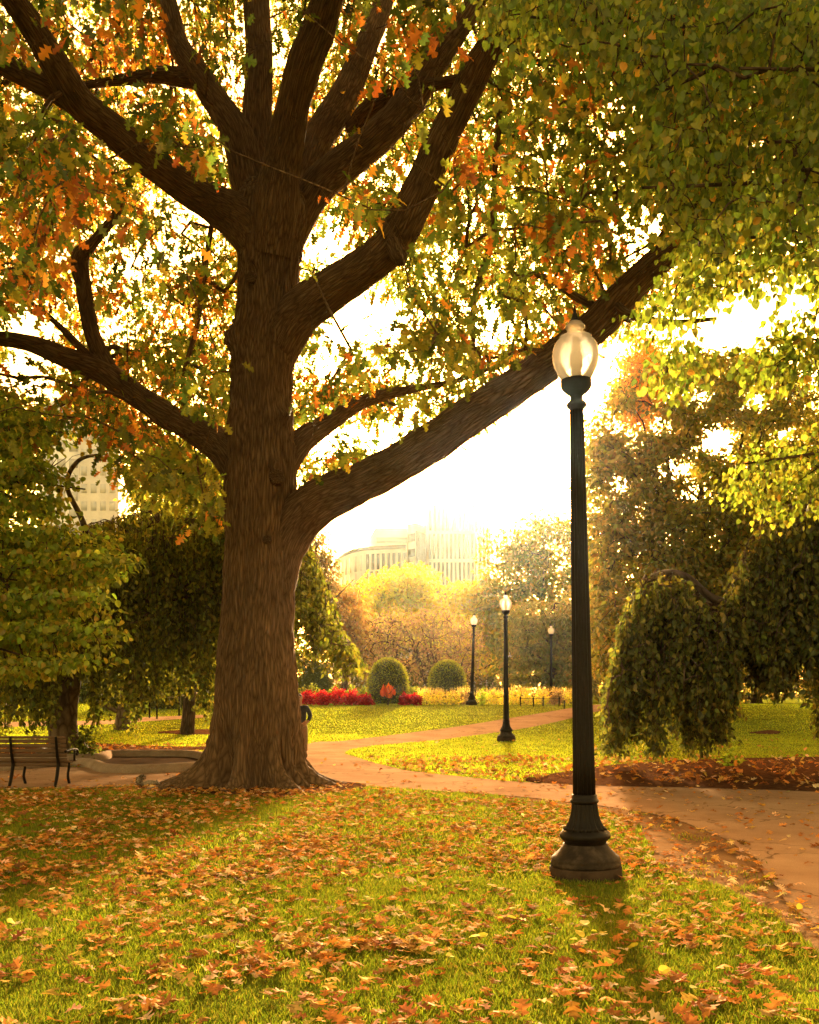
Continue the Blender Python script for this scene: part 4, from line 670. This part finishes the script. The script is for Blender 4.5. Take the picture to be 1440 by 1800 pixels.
NB = [(Pp(0, 0, .80), .115, .09), (Pp(.0, .0, .98), .11, .085), (Pp(-.01, -.02, 1.16), .135, .09), (Pp(-.02, -.03, 1.27), .07, .06), (Pp(-.03, -.05, 1.34), .05, .05), (Pp(-.035, -.075, 1.40), .07, .08), (Pp(-.04, -.085, 1.50), .072, .088), (Pp(-.04, -.08, 1.555), .04, .05),
  (Pp(.15, -.02, 1.22), .055), (Pp(.235, .02, 1.02), .045), (Pp(.17, -.14, .86), .034), (Pp(.12, -.19, .82), .03),
  (Pp(-.17, -.03, 1.22), .055), (Pp(-.24, -.02, .99), .045), (Pp(-.22, -.12, .78), .034), (Pp(-.21, -.16, .72), .03),
  (Pp(.085, 0, .76), .085), (Pp(.10, -.03, .44), .062), (Pp(.10, .02, .09), .042), (Pp(.105, -.12, .04), .035), (Pp(-.085, 0, .76), .085), (Pp(-.09, -.02, .44), .062), (Pp(-.09, .02, .09), .042), (Pp(-.095, -.12, .04), .035)]
EB = [(0, 1), (1, 2), (2, 3), (3, 4), (4, 5), (5, 6), (6, 7), (2, 8), (8, 9), (9, 10), (10, 11), (2, 12), (12, 13), (13, 14), (14, 15), (0, 16), (16, 17), (17, 18), (18, 19), (0, 20), (20, 21), (21, 22), (22, 23)]
k = len(NB)
for hx, hy, hz, s in ((.12, -.19, .82, 1), (-.21, -.16, .72, -1)):
    hi = 11 if s > 0 else 15
    for q in range(4): NB += [(Pp(hx+s*(-.03+.018*q), hy-.045, hz-.03), .0095), (Pp(hx+s*(-.035+.018*q), hy-.055, hz-.075+.006*q), .008)]; EB += [(hi, k), (k, k+1)]; k += 2
    NB += [(Pp(hx-s*.05, hy-.02, hz-.02), .010)]; EB += [(hi, k)]; k += 1
body = skinned('body', NB, EB, M['skin'], per)
nose = MB(); nose.add([Pp(-.04, -.185, 1.455), Pp(-.055, -.155, 1.44), Pp(-.025, -.155, 1.44), Pp(-.04, -.16, 1.49)], [(0, 1, 3), (0, 3, 2), (0, 2, 1), (1, 2, 3)])
nose.build('nose', M['skin'], per, True, local=True)
for s in (-1, 1):
    e = MB(); e.lathe([(.002, -.012), (.010, -.006), (.012, 0), (.010, .006), (.002, .012)], 10, c=Pp(-.04+s*.028, -.158, 1.482)); e.build('eye', M['hair'], per, True, local=True)
    e = MB(); e.lathe([(.004, -.03), (.016, -.015), (.018, .01), (.006, .03)], 8, c=Pp(-.04+s*.073, -.075, 1.465)); e.build('ear', M['skin'], per, True, local=True)
mo_ = MB(); mo_.tube([Pp(-.06, -.158, 1.418), Pp(-.04, -.165, 1.416), Pp(-.02, -.158, 1.418)], .005, 6); mo_.build('mouth', M['hair'], per, True, local=True)
skinned('jacket', [(Pp(0, 0, .78), .135, .115), (Pp(0, 0, .98), .135, .11), (Pp(-.01, -.02, 1.16), .155, .11), (Pp(-.02, -.03, 1.26), .085, .08), (Pp(.15, -.02, 1.22), .07), (Pp(.235, .02, 1.02), .06), (Pp(.185, -.12, .88), .05), (Pp(-.17, -.03, 1.22), .07), (Pp(-.24, -.02, .99), .06), (Pp(-.222, -.11, .80), .05)], [(0, 1), (1, 2), (2, 3), (2, 4), (4, 5), (5, 6), (2, 7), (7, 8), (8, 9)], M['jacket'], per)
skinned('trousers', [(Pp(0, 0, .86), .12, .1), (Pp(0, 0, .78), .125, .1), (Pp(.088, 0, .70), .095), (Pp(.10, -.03, .44), .078), (Pp(.10, .02, .10), .065), (Pp(-.088, 0, .70), .095), (Pp(-.09, -.02, .44), .078), (Pp(-.09, .02, .10), .065)], [(0, 1), (1, 2), (2, 3), (3, 4), (1, 5), (5, 6), (6, 7)], M['trousers'], per)
skinned('hair', [(Pp(-.038, -.055, 1.475), .078, .086), (Pp(-.04, -.065, 1.53), .076, .09), (Pp(-.04, -.07, 1.57), .04, .05)], [(0, 1), (1, 2)], M['hair'], per)
for s in (.10, -.09): skinned('shoe', [(Pp(s, .03, .05), .05, .05), (Pp(s, -.06, .045), .048, .042), (Pp(s+.004, -.15, .035), .04, .03)], [(0, 1), (1, 2)], M['shoe'], per)
# squirrel, nose to the right, tail arched over its back
sd = 16.25; sx = (262-CX)/F*sd
sq = empty('squirrel', (sx, sd, 0), 'grey squirrel foraging in the leaves left of the oak roots', 'squirrel')
def Q_(x, y, z): return (sx+x, sd+y, z)
SN = [(Q_(-.05, 0, .07), .058, .05), (Q_(.02, 0, .08), .056, .05), (Q_(.075, 0, .075), .044, .042), (Q_(.11, 0, .075), .03), (Q_(.14, 0, .068), .032), (Q_(.17, 0, .05), .016), (Q_(.183, 0, .045), .008),
  (Q_(-.10, 0, .055), .03), (Q_(-.145, 0, .05), .04), (Q_(-.175, 0, .095), .05), (Q_(-.15, 0, .15), .048), (Q_(-.11, 0, .165), .034), (Q_(-.09, 0, .15), .015),
  (Q_(-.04, .045, .035), .026), (Q_(-.01, .05, .012), .012), (Q_(.02, .052, .008), .009), (Q_(-.04, -.045, .035), .026), (Q_(-.01, -.05, .012), .012), (Q_(.02, -.052, .008), .009),
  (Q_(.085, .026, .035), .014), (Q_(.09, .028, .008), .009), (Q_(.11, .028, .006), .007), (Q_(.085, -.026, .035), .014), (Q_(.09, -.028, .008), .009), (Q_(.11, -.028, .006), .007), (Q_(.132, .018, .107), .008), (Q_(.13, .021, .122), .003), (Q_(.132, -.018, .107), .008), (Q_(.13, -.021, .122), .003)]
skinned('body', SN, [(0, 1), (1, 2), (2, 3), (3, 4), (4, 5), (5, 6), (0, 7), (7, 8), (8, 9), (9, 10), (10, 11), (11, 12), (0, 13), (13, 14), (14, 15), (0, 16), (16, 17), (17, 18), (2, 19), (19, 20), (20, 21), (2, 22), (22, 23), (23, 24), (4, 25), (25, 26), (4, 27), (27, 28)], M['fur'], sq)
for s in (-1, 1): e = MB(); e.lathe([(.001, -.006), (.006, 0), (.001, .006)], 8, c=Q_(.152, s*.026, .073)); e.build('eye', M['hair'], sq, True, local=True)
tn = np.array([p[0] for p in SN[7:13]]); tt = spline(tn, 900); n = len(tt); D = unit(n); V, Fq, T = leaves(OVAL, tt+D*.034, D+np.array([-.3, 0, .2]), RG.normal(size=n)*3, .02*(.6+.8*RG.random(n)), pal([(.1, .075, .05), (.16, .12, .085), (.22, .17, .13)], n)); npmesh('tail_hair', V, [Fq*1], M['litter'], sq, False, T)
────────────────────
# Written exercise
Retype everything in the material word for word, minus pictures.

# Solution to this task
Continue the Blender Python script for this scene: part 4, from line 670. This part finishes the script. The script is for Blender 4.5. Take the picture to be 1440 by 1800 pixels.
NB = [(Pp(0, 0, .80), .115, .09), (Pp(.0, .0, .98), .11, .085), (Pp(-.01, -.02, 1.16), .135, .09), (Pp(-.02, -.03, 1.27), .07, .06), (Pp(-.03, -.05, 1.34), .05, .05), (Pp(-.035, -.075, 1.40), .07, .08), (Pp(-.04, -.085, 1.50), .072, .088), (Pp(-.04, -.08, 1.555), .04, .05),
  (Pp(.15, -.02, 1.22), .055), (Pp(.235, .02, 1.02), .045), (Pp(.17, -.14, .86), .034), (Pp(.12, -.19, .82), .03),
  (Pp(-.17, -.03, 1.22), .055), (Pp(-.24, -.02, .99), .045), (Pp(-.22, -.12, .78), .034), (Pp(-.21, -.16, .72), .03),
  (Pp(.085, 0, .76), .085), (Pp(.10, -.03, .44), .062), (Pp(.10, .02, .09), .042), (Pp(.105, -.12, .04), .035), (Pp(-.085, 0, .76), .085), (Pp(-.09, -.02, .44), .062), (Pp(-.09, .02, .09), .042), (Pp(-.095, -.12, .04), .035)]
EB = [(0, 1), (1, 2), (2, 3), (3, 4), (4, 5), (5, 6), (6, 7), (2, 8), (8, 9), (9, 10), (10, 11), (2, 12), (12, 13), (13, 14), (14, 15), (0, 16), (16, 17), (17, 18), (18, 19), (0, 20), (20, 21), (21, 22), (22, 23)]
k = len(NB)
for hx, hy, hz, s in ((.12, -.19, .82, 1), (-.21, -.16, .72, -1)):
    hi = 11 if s > 0 else 15
    for q in range(4): NB += [(Pp(hx+s*(-.03+.018*q), hy-.045, hz-.03), .0095), (Pp(hx+s*(-.035+.018*q), hy-.055, hz-.075+.006*q), .008)]; EB += [(hi, k), (k, k+1)]; k += 2
    NB += [(Pp(hx-s*.05, hy-.02, hz-.02), .010)]; EB += [(hi, k)]; k += 1
body = skinned('body', NB, EB, M['skin'], per)
nose = MB(); nose.add([Pp(-.04, -.185, 1.455), Pp(-.055, -.155, 1.44), Pp(-.025, -.155, 1.44), Pp(-.04, -.16, 1.49)], [(0, 1, 3), (0, 3, 2), (0, 2, 1), (1, 2, 3)])
nose.build('nose', M['skin'], per, True, local=True)
for s in (-1, 1):
    e = MB(); e.lathe([(.002, -.012), (.010, -.006), (.012, 0), (.010, .006), (.002, .012)], 10, c=Pp(-.04+s*.028, -.158, 1.482)); e.build('eye', M['hair'], per, True, local=True)
    e = MB(); e.lathe([(.004, -.03), (.016, -.015), (.018, .01), (.006, .03)], 8, c=Pp(-.04+s*.073, -.075, 1.465)); e.build('ear', M['skin'], per, True, local=True)
mo_ = MB(); mo_.tube([Pp(-.06, -.158, 1.418), Pp(-.04, -.165, 1.416), Pp(-.02, -.158, 1.418)], .005, 6); mo_.build('mouth', M['hair'], per, True, local=True)
skinned('jacket', [(Pp(0, 0, .78), .135, .115), (Pp(0, 0, .98), .135, .11), (Pp(-.01, -.02, 1.16), .155, .11), (Pp(-.02, -.03, 1.26), .085, .08), (Pp(.15, -.02, 1.22), .07), (Pp(.235, .02, 1.02), .06), (Pp(.185, -.12, .88), .05), (Pp(-.17, -.03, 1.22), .07), (Pp(-.24, -.02, .99), .06), (Pp(-.222, -.11, .80), .05)], [(0, 1), (1, 2), (2, 3), (2, 4), (4, 5), (5, 6), (2, 7), (7, 8), (8, 9)], M['jacket'], per)
skinned('trousers', [(Pp(0, 0, .86), .12, .1), (Pp(0, 0, .78), .125, .1), (Pp(.088, 0, .70), .095), (Pp(.10, -.03, .44), .078), (Pp(.10, .02, .10), .065), (Pp(-.088, 0, .70), .095), (Pp(-.09, -.02, .44), .078), (Pp(-.09, .02, .10), .065)], [(0, 1), (1, 2), (2, 3), (3, 4), (1, 5), (5, 6), (6, 7)], M['trousers'], per)
skinned('hair', [(Pp(-.038, -.055, 1.475), .078, .086), (Pp(-.04, -.065, 1.53), .076, .09), (Pp(-.04, -.07, 1.57), .04, .05)], [(0, 1), (1, 2)], M['hair'], per)
for s in (.10, -.09): skinned('shoe', [(Pp(s, .03, .05), .05, .05), (Pp(s, -.06, .045), .048, .042), (Pp(s+.004, -.15, .035), .04, .03)], [(0, 1), (1, 2)], M['shoe'], per)
# squirrel, nose to the right, tail arched over its back
sd = 16.25; sx = (262-CX)/F*sd
sq = empty('squirrel', (sx, sd, 0), 'grey squirrel foraging in the leaves left of the oak roots', 'squirrel')
def Q_(x, y, z): return (sx+x, sd+y, z)
SN = [(Q_(-.05, 0, .07), .058, .05), (Q_(.02, 0, .08), .056, .05), (Q_(.075, 0, .075), .044, .042), (Q_(.11, 0, .075), .03), (Q_(.14, 0, .068), .032), (Q_(.17, 0, .05), .016), (Q_(.183, 0, .045), .008),
  (Q_(-.10, 0, .055), .03), (Q_(-.145, 0, .05), .04), (Q_(-.175, 0, .095), .05), (Q_(-.15, 0, .15), .048), (Q_(-.11, 0, .165), .034), (Q_(-.09, 0, .15), .015),
  (Q_(-.04, .045, .035), .026), (Q_(-.01, .05, .012), .012), (Q_(.02, .052, .008), .009), (Q_(-.04, -.045, .035), .026), (Q_(-.01, -.05, .012), .012), (Q_(.02, -.052, .008), .009),
  (Q_(.085, .026, .035), .014), (Q_(.09, .028, .008), .009), (Q_(.11, .028, .006), .007), (Q_(.085, -.026, .035), .014), (Q_(.09, -.028, .008), .009), (Q_(.11, -.028, .006), .007), (Q_(.132, .018, .107), .008), (Q_(.13, .021, .122), .003), (Q_(.132, -.018, .107), .008), (Q_(.13, -.021, .122), .003)]
skinned('body', SN, [(0, 1), (1, 2), (2, 3), (3, 4), (4, 5), (5, 6), (0, 7), (7, 8), (8, 9), (9, 10), (10, 11), (11, 12), (0, 13), (13, 14), (14, 15), (0, 16), (16, 17), (17, 18), (2, 19), (19, 20), (20, 21), (2, 22), (22, 23), (23, 24), (4, 25), (25, 26), (4, 27), (27, 28)], M['fur'], sq)
for s in (-1, 1): e = MB(); e.lathe([(.001, -.006), (.006, 0), (.001, .006)], 8, c=Q_(.152, s*.026, .073)); e.build('eye', M['hair'], sq, True, local=True)
tn = np.array([p[0] for p in SN[7:13]]); tt = spline(tn, 900); n = len(tt); D = unit(n); V, Fq, T = leaves(OVAL, tt+D*.034, D+np.array([-.3, 0, .2]), RG.normal(size=n)*3, .02*(.6+.8*RG.random(n)), pal([(.1, .075, .05), (.16, .12, .085), (.22, .17, .13)], n)); npmesh('tail_hair', V, [Fq*1], M['litter'], sq, False, T)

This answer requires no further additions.